Watt already has more sacks than any 3-4 defensive end has had since sacks became an official stat in 1982.

"What J.J. Watt is doing is crazy from that five-technique position," Allen said. "That's like a once-in-a-lifetime, praise-God-that-thing-is-happening because you don't see that very often."

Not ready to name Foster No. 2:  Allen was asked about Sunday's game having "the two best running backs in the league." Allen wasn't so sure about that one. He isn't ready to put Houston's Arian Foster No. 2 just yet.

"I would say Adrian [Peterson] is the best, without a doubt," Allen said. "But after what [Seattle's] Marshawn Lynch did to us [124 yards and a touchdown], hopefully Arian Foster doesn't do the same. Maybe we'll say [Arian] is third [best] right now."

Foster is fourth in the league in rushing with 1,250 yards. Lynch is No. 2 with 1,379 yards. Peterson is first with 1,812 yards.

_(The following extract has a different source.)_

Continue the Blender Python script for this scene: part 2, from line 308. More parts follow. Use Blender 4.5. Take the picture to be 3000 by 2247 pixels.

More on Watt:  Allen on Watt's strengths: "He doesn't try to get outside of himself. He does what he does. He has one move and he has a counter off of it. If he doesn't get there, he tries to affect the game in all facets. He bats the ball down and he can play right and left, so he's creating matchup problems, whether it's in the three-technique of the five-technique. The energy level and the effort he puts into his craft is high right now. His will not to be stopped. You have to have things go your way and have to have a couple of sacks fall into your arms. He's got everything going his way right now."

Allen said there are advantages to moving from side to side, "if you can do both."

"You're not stagnant," he said. "Teams can't game plan specifically for you. You can take advantage if one guard or one tackle is weaker than the other. I'm kind of old school in a way that, `Here I am. Left tackle is supposed to be your best tackle. Right end is supposed to be your best end. Let's see who is best.' This year, I've seemed to face left tackles, tight ends and running backs. I'd like to get just one left tackle. That would be nice.

"My theory is don't go putting me on the left side, where I'm not taking reps. You got to get used to doing things with opposite hands and opposite feet. So for me, I'm a little fish out of water on the left. Why handicap two people by putting someone over on the right. I know what I can do on the right and we have people who can do stuff on the left."